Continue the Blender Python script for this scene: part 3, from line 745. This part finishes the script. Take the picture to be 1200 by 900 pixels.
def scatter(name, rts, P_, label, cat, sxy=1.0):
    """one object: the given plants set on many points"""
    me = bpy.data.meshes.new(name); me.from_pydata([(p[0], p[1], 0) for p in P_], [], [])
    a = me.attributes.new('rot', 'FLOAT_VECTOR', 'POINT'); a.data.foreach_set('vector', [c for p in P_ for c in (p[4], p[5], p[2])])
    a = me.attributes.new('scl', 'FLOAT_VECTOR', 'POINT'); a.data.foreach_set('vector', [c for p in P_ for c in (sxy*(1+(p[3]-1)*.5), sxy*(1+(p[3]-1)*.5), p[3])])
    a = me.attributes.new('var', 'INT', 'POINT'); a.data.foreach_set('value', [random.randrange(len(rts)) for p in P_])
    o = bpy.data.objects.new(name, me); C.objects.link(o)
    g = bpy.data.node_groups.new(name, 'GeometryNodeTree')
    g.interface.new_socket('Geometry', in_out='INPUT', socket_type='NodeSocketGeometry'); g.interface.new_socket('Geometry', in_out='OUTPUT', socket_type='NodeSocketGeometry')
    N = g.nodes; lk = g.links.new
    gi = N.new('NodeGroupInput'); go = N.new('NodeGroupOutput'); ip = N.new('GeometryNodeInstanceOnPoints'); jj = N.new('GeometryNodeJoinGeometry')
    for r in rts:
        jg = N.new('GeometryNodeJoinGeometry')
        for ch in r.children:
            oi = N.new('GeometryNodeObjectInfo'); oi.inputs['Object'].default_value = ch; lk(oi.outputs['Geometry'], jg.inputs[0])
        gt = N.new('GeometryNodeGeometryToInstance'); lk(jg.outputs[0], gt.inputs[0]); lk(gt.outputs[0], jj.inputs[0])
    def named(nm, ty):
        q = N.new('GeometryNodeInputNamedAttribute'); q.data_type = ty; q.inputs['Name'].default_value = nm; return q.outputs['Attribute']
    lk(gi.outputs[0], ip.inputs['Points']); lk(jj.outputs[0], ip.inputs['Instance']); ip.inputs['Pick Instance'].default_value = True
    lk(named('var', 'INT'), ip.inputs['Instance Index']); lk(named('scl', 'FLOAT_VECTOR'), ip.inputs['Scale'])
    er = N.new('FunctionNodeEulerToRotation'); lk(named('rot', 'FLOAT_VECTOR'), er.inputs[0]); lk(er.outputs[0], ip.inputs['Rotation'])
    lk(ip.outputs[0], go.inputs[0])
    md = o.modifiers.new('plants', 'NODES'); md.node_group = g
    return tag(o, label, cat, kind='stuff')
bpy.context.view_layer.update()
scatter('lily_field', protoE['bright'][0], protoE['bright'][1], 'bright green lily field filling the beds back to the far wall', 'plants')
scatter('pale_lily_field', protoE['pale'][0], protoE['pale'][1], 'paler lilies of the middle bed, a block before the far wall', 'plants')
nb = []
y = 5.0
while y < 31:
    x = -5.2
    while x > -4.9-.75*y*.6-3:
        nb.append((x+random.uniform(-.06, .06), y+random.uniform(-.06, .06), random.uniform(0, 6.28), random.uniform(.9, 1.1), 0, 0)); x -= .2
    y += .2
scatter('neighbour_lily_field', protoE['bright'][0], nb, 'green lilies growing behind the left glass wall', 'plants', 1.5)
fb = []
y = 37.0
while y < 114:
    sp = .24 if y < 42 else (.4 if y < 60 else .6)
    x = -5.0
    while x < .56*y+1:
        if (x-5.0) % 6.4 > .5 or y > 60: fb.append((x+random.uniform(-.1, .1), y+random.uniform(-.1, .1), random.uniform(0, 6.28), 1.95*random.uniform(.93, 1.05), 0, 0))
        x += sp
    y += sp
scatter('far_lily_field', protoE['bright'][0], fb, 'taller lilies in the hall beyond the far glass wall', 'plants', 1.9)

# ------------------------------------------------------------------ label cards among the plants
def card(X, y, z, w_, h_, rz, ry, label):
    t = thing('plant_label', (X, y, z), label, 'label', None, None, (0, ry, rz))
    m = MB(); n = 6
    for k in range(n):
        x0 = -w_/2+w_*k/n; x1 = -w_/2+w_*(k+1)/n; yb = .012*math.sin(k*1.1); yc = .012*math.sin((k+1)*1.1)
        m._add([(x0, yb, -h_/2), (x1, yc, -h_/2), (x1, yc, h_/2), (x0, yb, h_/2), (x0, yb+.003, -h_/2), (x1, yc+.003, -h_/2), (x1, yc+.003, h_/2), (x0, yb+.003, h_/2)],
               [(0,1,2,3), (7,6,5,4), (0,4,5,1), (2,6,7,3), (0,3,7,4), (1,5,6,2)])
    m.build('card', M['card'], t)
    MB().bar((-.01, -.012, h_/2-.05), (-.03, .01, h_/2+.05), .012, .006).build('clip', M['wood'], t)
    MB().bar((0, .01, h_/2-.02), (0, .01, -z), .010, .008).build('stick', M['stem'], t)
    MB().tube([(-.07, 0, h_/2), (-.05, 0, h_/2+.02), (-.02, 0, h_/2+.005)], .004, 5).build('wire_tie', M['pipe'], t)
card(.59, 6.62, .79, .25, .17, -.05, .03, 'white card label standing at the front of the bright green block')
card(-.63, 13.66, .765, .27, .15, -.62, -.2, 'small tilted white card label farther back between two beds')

- - -

▶ [WORK TO BE COMPLETED]: Copy down the whole of the data above, matching it exactly.

▶ [RESULT]:
Continue the Blender Python script for this scene: part 3, from line 745. This part finishes the script. Take the picture to be 1200 by 900 pixels.
def scatter(name, rts, P_, label, cat, sxy=1.0):
    """one object: the given plants set on many points"""
    me = bpy.data.meshes.new(name); me.from_pydata([(p[0], p[1], 0) for p in P_], [], [])
    a = me.attributes.new('rot', 'FLOAT_VECTOR', 'POINT'); a.data.foreach_set('vector', [c for p in P_ for c in (p[4], p[5], p[2])])
    a = me.attributes.new('scl', 'FLOAT_VECTOR', 'POINT'); a.data.foreach_set('vector', [c for p in P_ for c in (sxy*(1+(p[3]-1)*.5), sxy*(1+(p[3]-1)*.5), p[3])])
    a = me.attributes.new('var', 'INT', 'POINT'); a.data.foreach_set('value', [random.randrange(len(rts)) for p in P_])
    o = bpy.data.objects.new(name, me); C.objects.link(o)
    g = bpy.data.node_groups.new(name, 'GeometryNodeTree')
    g.interface.new_socket('Geometry', in_out='INPUT', socket_type='NodeSocketGeometry'); g.interface.new_socket('Geometry', in_out='OUTPUT', socket_type='NodeSocketGeometry')
    N = g.nodes; lk = g.links.new
    gi = N.new('NodeGroupInput'); go = N.new('NodeGroupOutput'); ip = N.new('GeometryNodeInstanceOnPoints'); jj = N.new('GeometryNodeJoinGeometry')
    for r in rts:
        jg = N.new('GeometryNodeJoinGeometry')
        for ch in r.children:
            oi = N.new('GeometryNodeObjectInfo'); oi.inputs['Object'].default_value = ch; lk(oi.outputs['Geometry'], jg.inputs[0])
        gt = N.new('GeometryNodeGeometryToInstance'); lk(jg.outputs[0], gt.inputs[0]); lk(gt.outputs[0], jj.inputs[0])
    def named(nm, ty):
        q = N.new('GeometryNodeInputNamedAttribute'); q.data_type = ty; q.inputs['Name'].default_value = nm; return q.outputs['Attribute']
    lk(gi.outputs[0], ip.inputs['Points']); lk(jj.outputs[0], ip.inputs['Instance']); ip.inputs['Pick Instance'].default_value = True
    lk(named('var', 'INT'), ip.inputs['Instance Index']); lk(named('scl', 'FLOAT_VECTOR'), ip.inputs['Scale'])
    er = N.new('FunctionNodeEulerToRotation'); lk(named('rot', 'FLOAT_VECTOR'), er.inputs[0]); lk(er.outputs[0], ip.inputs['Rotation'])
    lk(ip.outputs[0], go.inputs[0])
    md = o.modifiers.new('plants', 'NODES'); md.node_group = g
    return tag(o, label, cat, kind='stuff')
bpy.context.view_layer.update()
scatter('lily_field', protoE['bright'][0], protoE['bright'][1], 'bright green lily field filling the beds back to the far wall', 'plants')
scatter('pale_lily_field', protoE['pale'][0], protoE['pale'][1], 'paler lilies of the middle bed, a block before the far wall', 'plants')
nb = []
y = 5.0
while y < 31:
    x = -5.2
    while x > -4.9-.75*y*.6-3:
        nb.append((x+random.uniform(-.06, .06), y+random.uniform(-.06, .06), random.uniform(0, 6.28), random.uniform(.9, 1.1), 0, 0)); x -= .2
    y += .2
scatter('neighbour_lily_field', protoE['bright'][0], nb, 'green lilies growing behind the left glass wall', 'plants', 1.5)
fb = []
y = 37.0
while y < 114:
    sp = .24 if y < 42 else (.4 if y < 60 else .6)
    x = -5.0
    while x < .56*y+1:
        if (x-5.0) % 6.4 > .5 or y > 60: fb.append((x+random.uniform(-.1, .1), y+random.uniform(-.1, .1), random.uniform(0, 6.28), 1.95*random.uniform(.93, 1.05), 0, 0))
        x += sp
    y += sp
scatter('far_lily_field', protoE['bright'][0], fb, 'taller lilies in the hall beyond the far glass wall', 'plants', 1.9)

# ------------------------------------------------------------------ label cards among the plants
def card(X, y, z, w_, h_, rz, ry, label):
    t = thing('plant_label', (X, y, z), label, 'label', None, None, (0, ry, rz))
    m = MB(); n = 6
    for k in range(n):
        x0 = -w_/2+w_*k/n; x1 = -w_/2+w_*(k+1)/n; yb = .012*math.sin(k*1.1); yc = .012*math.sin((k+1)*1.1)
        m._add([(x0, yb, -h_/2), (x1, yc, -h_/2), (x1, yc, h_/2), (x0, yb, h_/2), (x0, yb+.003, -h_/2), (x1, yc+.003, -h_/2), (x1, yc+.003, h_/2), (x0, yb+.003, h_/2)],
               [(0,1,2,3), (7,6,5,4), (0,4,5,1), (2,6,7,3), (0,3,7,4), (1,5,6,2)])
    m.build('card', M['card'], t)
    MB().bar((-.01, -.012, h_/2-.05), (-.03, .01, h_/2+.05), .012, .006).build('clip', M['wood'], t)
    MB().bar((0, .01, h_/2-.02), (0, .01, -z), .010, .008).build('stick', M['stem'], t)
    MB().tube([(-.07, 0, h_/2), (-.05, 0, h_/2+.02), (-.02, 0, h_/2+.005)], .004, 5).build('wire_tie', M['pipe'], t)
card(.59, 6.62, .79, .25, .17, -.05, .03, 'white card label standing at the front of the bright green block')
card(-.63, 13.66, .765, .27, .15, -.62, -.2, 'small tilted white card label farther back between two beds')